Recently merged Aberdeen Standard Investments also sees five funds make the list, though it draws attention away from Aberdeen’s previous record of 11 funds.

JP Morgan Asset Management secures its place due to a single but sizeable fund – the £3.47bn JPM US Equity Income fund. Bestinvest said this is likely due to its income seeking strategy being out of favour with market trends, such as FAANG stocks. But it added that in tougher market conditions, this fund is likely to prove more defensive than most US funds.

Fund giant Janus Henderson has worked its way up the rankings from 9th to 3rd place in this edition, with two completely new incumbents in the kennel. These are Janus Henderson European Selected Opportunities, and the much smaller Janus Henderson World Select fund.

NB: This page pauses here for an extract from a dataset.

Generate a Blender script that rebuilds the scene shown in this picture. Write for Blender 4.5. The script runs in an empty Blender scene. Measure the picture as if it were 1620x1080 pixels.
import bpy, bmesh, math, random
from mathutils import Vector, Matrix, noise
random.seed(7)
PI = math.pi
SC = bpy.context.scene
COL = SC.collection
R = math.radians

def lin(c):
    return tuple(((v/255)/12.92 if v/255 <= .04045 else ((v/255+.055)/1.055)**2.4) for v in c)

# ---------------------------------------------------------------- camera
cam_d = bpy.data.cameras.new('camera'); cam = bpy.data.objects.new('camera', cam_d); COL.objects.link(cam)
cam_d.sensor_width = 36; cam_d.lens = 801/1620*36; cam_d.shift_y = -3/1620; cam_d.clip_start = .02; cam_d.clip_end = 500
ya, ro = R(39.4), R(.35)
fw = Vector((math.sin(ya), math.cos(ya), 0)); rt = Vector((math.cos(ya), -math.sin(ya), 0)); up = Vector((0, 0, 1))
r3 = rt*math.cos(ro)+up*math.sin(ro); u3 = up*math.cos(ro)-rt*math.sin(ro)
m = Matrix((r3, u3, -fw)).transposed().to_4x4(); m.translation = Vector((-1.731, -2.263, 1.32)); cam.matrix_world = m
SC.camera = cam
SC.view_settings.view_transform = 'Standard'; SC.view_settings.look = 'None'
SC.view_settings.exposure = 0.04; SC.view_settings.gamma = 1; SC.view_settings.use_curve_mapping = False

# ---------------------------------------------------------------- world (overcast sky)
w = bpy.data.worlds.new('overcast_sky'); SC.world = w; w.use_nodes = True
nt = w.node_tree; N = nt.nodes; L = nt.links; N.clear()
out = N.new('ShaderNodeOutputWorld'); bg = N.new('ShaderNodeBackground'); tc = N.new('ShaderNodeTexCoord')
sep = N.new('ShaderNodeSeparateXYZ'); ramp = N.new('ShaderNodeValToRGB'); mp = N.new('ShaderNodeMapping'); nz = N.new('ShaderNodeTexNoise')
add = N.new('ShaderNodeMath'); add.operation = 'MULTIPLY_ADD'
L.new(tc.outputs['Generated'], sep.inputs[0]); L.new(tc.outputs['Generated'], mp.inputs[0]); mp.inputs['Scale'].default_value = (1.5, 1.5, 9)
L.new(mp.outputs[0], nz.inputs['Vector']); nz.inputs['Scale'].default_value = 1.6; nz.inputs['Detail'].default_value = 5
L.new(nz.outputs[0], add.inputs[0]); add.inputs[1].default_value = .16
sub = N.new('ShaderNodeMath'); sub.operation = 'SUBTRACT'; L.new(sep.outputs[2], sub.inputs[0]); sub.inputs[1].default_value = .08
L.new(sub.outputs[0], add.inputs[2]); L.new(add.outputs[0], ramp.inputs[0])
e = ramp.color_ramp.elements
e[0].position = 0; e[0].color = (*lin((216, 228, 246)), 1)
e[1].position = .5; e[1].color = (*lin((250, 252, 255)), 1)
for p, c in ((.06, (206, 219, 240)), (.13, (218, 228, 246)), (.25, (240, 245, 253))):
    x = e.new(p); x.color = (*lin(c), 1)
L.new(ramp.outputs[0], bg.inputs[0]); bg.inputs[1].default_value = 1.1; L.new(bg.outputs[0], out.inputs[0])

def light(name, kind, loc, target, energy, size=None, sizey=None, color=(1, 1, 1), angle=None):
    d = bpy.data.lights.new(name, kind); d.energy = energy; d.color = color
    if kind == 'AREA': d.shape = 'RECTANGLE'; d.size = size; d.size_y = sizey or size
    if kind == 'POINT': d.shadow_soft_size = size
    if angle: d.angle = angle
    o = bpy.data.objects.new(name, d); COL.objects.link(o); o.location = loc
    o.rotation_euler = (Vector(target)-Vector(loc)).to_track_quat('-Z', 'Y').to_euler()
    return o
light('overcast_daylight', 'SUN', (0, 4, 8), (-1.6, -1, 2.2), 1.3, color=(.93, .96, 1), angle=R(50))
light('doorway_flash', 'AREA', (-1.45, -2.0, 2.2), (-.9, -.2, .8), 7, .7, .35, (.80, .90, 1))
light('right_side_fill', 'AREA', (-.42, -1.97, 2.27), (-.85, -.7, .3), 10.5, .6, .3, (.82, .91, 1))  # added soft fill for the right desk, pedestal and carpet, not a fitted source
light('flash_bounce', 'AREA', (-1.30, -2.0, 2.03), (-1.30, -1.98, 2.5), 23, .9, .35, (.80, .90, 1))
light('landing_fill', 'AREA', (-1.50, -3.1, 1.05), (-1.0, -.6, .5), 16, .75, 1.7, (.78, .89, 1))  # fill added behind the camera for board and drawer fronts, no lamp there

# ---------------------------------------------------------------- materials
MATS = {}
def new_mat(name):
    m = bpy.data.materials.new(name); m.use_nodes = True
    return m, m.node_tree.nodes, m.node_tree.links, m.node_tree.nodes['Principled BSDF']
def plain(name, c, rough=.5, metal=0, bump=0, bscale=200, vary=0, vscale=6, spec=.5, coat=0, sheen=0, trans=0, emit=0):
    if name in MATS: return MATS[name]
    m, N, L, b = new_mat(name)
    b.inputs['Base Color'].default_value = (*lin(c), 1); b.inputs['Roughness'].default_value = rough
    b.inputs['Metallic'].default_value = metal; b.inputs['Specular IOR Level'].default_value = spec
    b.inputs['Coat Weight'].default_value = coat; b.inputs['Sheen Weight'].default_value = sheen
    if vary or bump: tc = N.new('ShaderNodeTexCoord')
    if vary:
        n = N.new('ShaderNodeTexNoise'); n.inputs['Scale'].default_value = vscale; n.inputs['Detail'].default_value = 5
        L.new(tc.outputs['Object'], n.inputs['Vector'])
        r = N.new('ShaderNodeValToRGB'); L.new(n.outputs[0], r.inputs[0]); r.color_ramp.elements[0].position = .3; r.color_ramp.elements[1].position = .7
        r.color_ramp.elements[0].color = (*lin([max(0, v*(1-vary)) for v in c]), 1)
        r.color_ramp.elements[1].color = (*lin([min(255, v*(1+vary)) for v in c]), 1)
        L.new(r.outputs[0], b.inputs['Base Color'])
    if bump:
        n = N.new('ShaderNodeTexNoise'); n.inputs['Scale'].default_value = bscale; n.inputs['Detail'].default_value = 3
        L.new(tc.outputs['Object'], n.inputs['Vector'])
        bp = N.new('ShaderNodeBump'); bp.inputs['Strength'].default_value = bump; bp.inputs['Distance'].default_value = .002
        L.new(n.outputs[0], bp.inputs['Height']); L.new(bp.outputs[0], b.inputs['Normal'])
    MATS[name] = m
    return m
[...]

Fidelity also makes the top five ranking, adding one more fund but over £800m of assets since the start of the year. Fidelity Japan is a repeat offender and the Fidelity American Special Situations fund and Fidelity MoneyBuilder Growth also make the list.

Time to switch?

Jason Hollands, managing director at Bestinvest, said: “There are numerous reasons why a fund might hit a period of relative underperformance and so it’s important to delve deeper before deciding to switch and move your cash elsewhere.

“In some cases, bad decision making is at fault, and the case to move on makes sense but in others a previously sound investment process or an agreed mandate may be out of favour with recent market trends, in which case some patience is required. For example, some of the global and US funds listed in this edition have income generation as part of their objectives and this has led them to be underweight the fashionable “growth” stocks that have performed particularly well in recent years but where dividends are low or non-existent.”